Rick, you doubtless saw my post last week where I took apart the whole cold war apparatus and what I wanna do here is explain to my (former) Republican friends (still my friends) why there's so much more unambiguous moral clarity about Ukraine on the left than there is on the right. It's not just MAGA.
Conservatism has a penchant for strongmen, as in its essence it is anti-democratic and that's a feature, not a bug. Our Framers were terrified of populist demagogues and the tyranny of the majority, and so designed a supremely countermajoritarian system. It would work by "civic virtue," which meant strictly limiting the franchise to men like them. But democracy marches apace and soon poor white farmers got the vote (and trapised all over the WH at the great demagogue Andrew Jackson's inauguration, copping the free booze and trashing the place), followed by black men with the 13th Amendment. Then senators were popularly elected. Then women got the vote. And finally, in a response to the Vietnam war draft, 18-year-olds, our most recent amendment. I'm not a Hegelian; just sayin' ;)
Anti-statism is not at the philosophical core of conservatism. It was picked up from the Jeffersonian anti-federalists during the ideological switcheroo that occurred around the Gilded Age which Clinton Rossiter, in The Thankless Persuasion, called "the Great Train Robbery of American conservatism." Conservatism picked up ideas from classical liberalism, especially on free trade, to bolster American business interests. Conservatism, at essence, is aristocratic, monopolistic and not entrepreneurial. Teddy Roosevelt and the Progressive-era Republicans bucked this by going after the trusts in the name of Free Enterprise. But the Bull Moose was an accidental president and alienated his party.
So it's easy to understand why the Taft Republicans of the 20s and 30s were so juiced by European fascism and had such high hopes for Hitler and Mussolini. They were going to restore the Natural Order of Things. And then we won WW2 (thanks to FDR) and everyone was a statist, or at least (like Ike) a reluctant New Dealer. Can't lead the world against global Communism without being a statist.
I think George Kennan in his famous X cable was right. The Soviets were sated with western expansion by Yalta and we greatly overreacted to their threat.

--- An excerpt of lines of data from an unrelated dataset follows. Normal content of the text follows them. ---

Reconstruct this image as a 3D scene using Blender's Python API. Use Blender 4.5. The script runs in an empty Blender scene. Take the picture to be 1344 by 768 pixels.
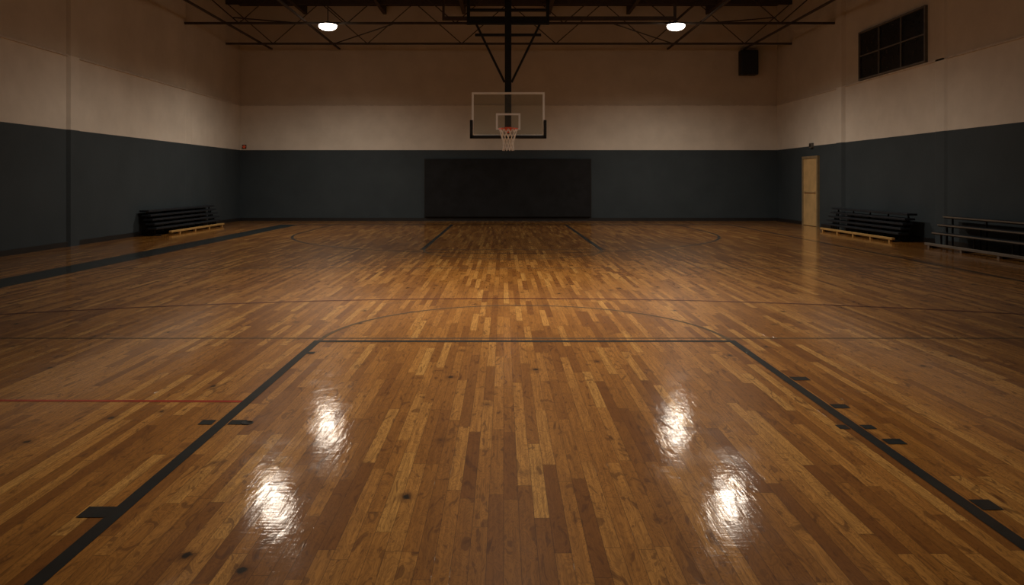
import bpy, bmesh, math, random
from mathutils import Vector, Matrix
random.seed(4)
scene = bpy.context.scene
COL = scene.collection
scene.view_settings.view_transform = 'Standard'

# ------------------------------------------------------------------ node helpers
class NT:
    def __init__(s, name):
        s.mat = bpy.data.materials.new(name); s.mat.use_nodes = True
        s.t = s.mat.node_tree; s.t.nodes.clear()
        s.out = s.t.nodes.new('ShaderNodeOutputMaterial')
    def n(s, typ, **kw):
        nd = s.t.nodes.new(typ)
        for k, v in kw.items(): setattr(nd, k, v)
        return nd
    def put(s, sock, v):
        if v is None: return
        if isinstance(v, bpy.types.NodeSocket): s.t.links.new(v, sock)
        else: sock.default_value = v
    def m(s, op, a, b=None, c=None, clamp=False):
        nd = s.n('ShaderNodeMath', operation=op); nd.use_clamp = clamp
        s.put(nd.inputs[0], a); s.put(nd.inputs[1], b)
        if c is not None: s.put(nd.inputs[2], c)
        return nd.outputs[0]
    def comb(s, x, y, z):
        nd = s.n('ShaderNodeCombineXYZ')
        for i, v in enumerate((x, y, z)): s.put(nd.inputs[i], v)
        return nd.outputs[0]
    def pos(s):
        g = s.n('ShaderNodeNewGeometry'); sp = s.n('ShaderNodeSeparateXYZ')
        s.t.links.new(g.outputs['Position'], sp.inputs[0])
        return g.outputs['Position'], sp.outputs[0], sp.outputs[1], sp.outputs[2]
    def noise(s, vec, scale, detail=3, rough=0.5, dist=0.0):
        nd = s.n('ShaderNodeTexNoise')
        s.put(nd.inputs['Vector'], vec); nd.inputs['Scale'].default_value = scale
        nd.inputs['Detail'].default_value = detail; nd.inputs['Roughness'].default_value = rough
        nd.inputs['Distortion'].default_value = dist
        return nd.outputs['Fac']
    def ramp(s, fac, stops):
        nd = s.n('ShaderNodeValToRGB'); s.put(nd.inputs[0], fac)
        el = nd.color_ramp.elements
        while len(el) < len(stops): el.new(0.5)
        for e, (p, c) in zip(el, stops):
            e.position = p; e.color = (*c, 1) if len(c) == 3 else c
        return nd.outputs[0]
    def mix(s, fac, a, b, mode='MIX'):
        nd = s.n('ShaderNodeMix', data_type='RGBA', blend_type=mode)
        s.put(nd.inputs[0], fac)
        s.put(nd.inputs[6], a if isinstance(a, bpy.types.NodeSocket) else (*a, 1))
        s.put(nd.inputs[7], b if isinstance(b, bpy.types.NodeSocket) else (*b, 1))
        return nd.outputs[2]
    def maprange(s, v, a, b, c, d):
        nd = s.n('ShaderNodeMapRange'); nd.clamp = True
        s.put(nd.inputs[0], v)
        for i, x in enumerate((a, b, c, d)): nd.inputs[i+1].default_value = x
        return nd.outputs[0]
    def bump(s, h, strength, dist):
        b = s.n('ShaderNodeBump'); b.inputs['Strength'].default_value = strength
        b.inputs['Distance'].default_value = dist
        s.t.links.new(h, b.inputs['Height']); return b.outputs[0]
    def principled(s, color, rough, metal=0.0, bump=None, bstr=0.2, bdist=0.01, spec=0.5, coat=0.0, crough=.1, cn=None):
        p = s.n('ShaderNodeBsdfPrincipled')
        s.put(p.inputs['Base Color'], color if isinstance(color, bpy.types.NodeSocket) else (*color, 1))
        s.put(p.inputs['Roughness'], rough); p.inputs['Metallic'].default_value = metal
        p.inputs['Specular IOR Level'].default_value = spec
        p.inputs['Coat Weight'].default_value = coat
        s.put(p.inputs['Coat Roughness'], crough)
        if cn is not None: s.t.links.new(cn, p.inputs['Coat Normal'])
        if bump is not None: s.t.links.new(s.bump(bump, bstr, bdist), p.inputs['Normal'])
        s.t.links.new(p.outputs[0], s.out.inputs[0])
        return p

def simple(name, color, rough=0.5, metal=0.0, var=0.15, scale=8, bstr=0.1, spec=0.5):
    k = NT(name); P, x, y, z = k.pos()
    nz = k.noise(P, scale, 4)
    dark = tuple(c*(1-var) for c in color); light = tuple(min(1, c*(1+var)) for c in color)
    col = k.ramp(nz, [(0.3, dark), (0.7, light)])
    k.principled(col, k.maprange(nz, 0.2, 0.8, max(0.03, rough-0.06), min(1, rough+0.06)), metal, nz, bstr, 0.004, spec)
    return k.mat

# ------------------------------------------------------------------ materials
PW, PL = 0.064, 0.85
def varnish(k, P, x, y):
    """rippled varnish coat shared by boards and painted lines"""
    row = k.m('FLOOR', k.m('DIVIDE', x, PW))
    wn = k.n('ShaderNodeTexWhiteNoise', noise_dimensions='1D'); k.put(wn.inputs['W'], row)
    wav = k.noise(k.comb(k.m('MULTIPLY', x, 11), k.m('MULTIPLY', y, 4.5), k.m('MULTIPLY', wn.outputs[0], 3)), 1.0, 2, .5, .5)
    s1 = k.noise(k.comb(k.m('MULTIPLY', x, 90), k.m('MULTIPLY', y, 7), 0), 1, 3, 0.6, .4)
    s2 = k.noise(k.comb(k.m('MULTIPLY', x, 9), k.m('MULTIPLY', y, 42), 4.0), 1, 3, 0.6, .8)
    h = k.m('ADD', k.m('ADD', wav, k.m('MULTIPLY', s1, 0.20)), k.m('MULTIPLY', s2, .20))
    cr = k.maprange(k.noise(P, 5, 5, 0.7), 0.32, 0.68, 0.04, 0.14)
    return k.bump(h, 0.28, 0.0050), cr
def floor_material():
    k = NT('varnished_maple_floor'); P, x, y, z = k.pos()
    u = k.m('DIVIDE', x, PW); row = k.m('FLOOR', u)
    wn = k.n('ShaderNodeTexWhiteNoise', noise_dimensions='1D'); k.put(wn.inputs['W'], row)
    v = k.m('ADD', k.m('DIVIDE', y, PL), k.m('MULTIPLY', wn.outputs[0], 7.3)); colm = k.m('FLOOR', v)
    w2 = k.n('ShaderNodeTexWhiteNoise', noise_dimensions='3D')
    k.put(w2.inputs['Vector'], k.comb(row, colm, 3.3)); r = w2.outputs['Value']
    base = k.ramp(r, [(0.0, (0.25, 0.090, 0.015)), (0.25, (0.37, 0.150, 0.026)), (0.6, (0.50, 0.215, 0.040)),
                      (0.88, (0.63, 0.295, 0.064)), (1.0, (0.76, 0.40, 0.10))])
    r50 = k.m('MULTIPLY', r, 50)
    fine = k.noise(k.comb(k.m('MULTIPLY', x, 90), k.m('MULTIPLY', y, 3.5), r50), 1.0, 4, 0.6)
    fig = k.noise(k.comb(k.m('MULTIPLY', x, 13), k.m('MULTIPLY', y, 3.8), r50), 1.0, 3, 0.55, 2.2)
    wv = k.m('SINE', k.m('MULTIPLY', fig, 52))
    c = k.mix(k.maprange(fine, 0.35, 0.7, 0.0, 0.60), base, (0.17, 0.060, 0.008))
    c = k.mix(k.maprange(wv, 0.0, 1.0, 0.0, 0.40), c, (0.12, 0.040, 0.006))
    c = k.mix(k.maprange(fig, 0.55, 0.72, 0.0, 0.80), c, (0.10, 0.031, 0.005))
    vo = k.n('ShaderNodeTexVoronoi', feature='F1'); vo.inputs['Scale'].default_value = 3.6
    k.put(vo.inputs['Vector'], k.comb(x, k.m('MULTIPLY', y, 0.8), 0.0))
    dd = k.m('ADD', vo.outputs['Distance'], k.maprange(k.noise(P, 30, 2), .3, .7, -.025, .025))
    sc = k.n('ShaderNodeSeparateColor'); k.put(sc.inputs[0], vo.outputs['Color'])
    on = k.m('GREATER_THAN', sc.outputs[0], 0.35)
    knot = k.m('MULTIPLY', k.maprange(dd, 0.045, 0.08, 1.0, 0.0), on)
    halo = k.m('MULTIPLY', k.maprange(dd, 0.06, 0.21, 0.65, 0.0), on)
    c = k.mix(halo, c, (0.11, 0.036, 0.006)); c = k.mix(knot, c, (0.014, 0.007, 0.002))
    fu = k.m('MULTIPLY', k.m('ABSOLUTE', k.m('SUBTRACT', k.m('FRACT', u), 0.5)), 2)
    fv = k.m('MULTIPLY', k.m('ABSOLUTE', k.m('SUBTRACT', k.m('FRACT', v), 0.5)), 2)
    seam = k.m('MAXIMUM', k.maprange(fu, 0.94, 0.99, 0, 1), k.maprange(fv, 0.994, 0.999, 0, 1))
    c = k.mix(k.m('MULTIPLY', seam, 0.7), c, (0.06, 0.02, 0.004))
    cn, cr = varnish(k, P, x, y)
    k.principled(c, 0.36, 0, spec=0.24, coat=1.0, crough=cr, cn=cn)
    return k.mat
def paint(name, color):
    k = NT(name); P, x, y, z = k.pos(); cn, cr = varnish(k, P, x, y)
    c = k.ramp(k.noise(P, 9, 4), [(.3, tuple(a*.8 for a in color)), (.7, tuple(a*1.2 for a in color))])
    k.principled(c, 0.5, 0, spec=0.15, coat=0.7, crough=cr, cn=cn)
    return k.mat

def wall_material():
    k = NT('painted_block_wall'); P, x, y, z = k.pos()
    n1 = k.noise(P, 1.1, 5, 0.6); n2 = k.noise(P, 14, 4, 0.6)
    blue = k.ramp(n1, [(0.3, (0.034, 0.046, 0.055)), (0.7, (0.043, 0.057, 0.067))])
    cream = k.ramp(n1, [(0.3, (0.58, 0.53, 0.465)), (0.7, (0.69, 0.635, 0.56))])
    beige = k.ramp(n1, [(0.3, (0.47, 0.405, 0.325)), (0.7, (0.56, 0.485, 0.395))])
    c = k.mix(k.m('GREATER_THAN', z, 2.505), blue, cream)
    c = k.mix(k.m('GREATER_THAN', z, 4.09), c, beige)
    k.principled(c, 0.65, 0, k.m('ADD', n2, k.m('MULTIPLY', n1, 0.5)), 0.2, 0.01, 0.2)
    return k.mat

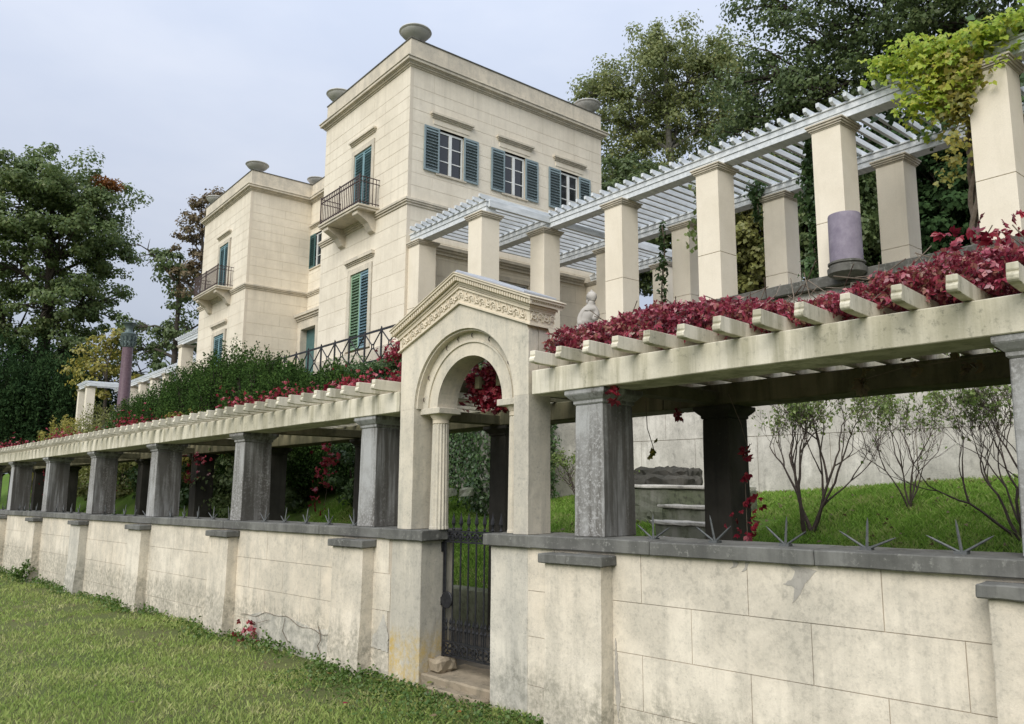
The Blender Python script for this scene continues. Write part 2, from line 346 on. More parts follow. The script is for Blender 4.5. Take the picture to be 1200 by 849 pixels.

Vietnam is unified and still a Communist country. Vietnam is also one of our trading partners and we sell weapons to them. Makes you wonder a little about North Korea. Makes you wonder a lot about Iran, Chile, East Timor, Grenada and every other country whose dominating strongmen we gave aid and comfort to (and occasional help with coups) because we knew they'd never nationalize their extractive industries on us. Perish the thought.
So when I watch Russia invade Ukraine, I think of the US carpet bombing Vietnam. I think of the US invading Iraq over something they didn't do. I hear echoes of Ronald Reagan calling the Nicaraguan Contra death squads -- in a truly Putinesque Orwellianism -- "the moral equivalent of our Founding Fathers" (and it doesn't matter how bad the Sandinistas and Daniel Ortega turned out to be). I see Ukraine standing up to an implacable bully the way other countries have stood up to us.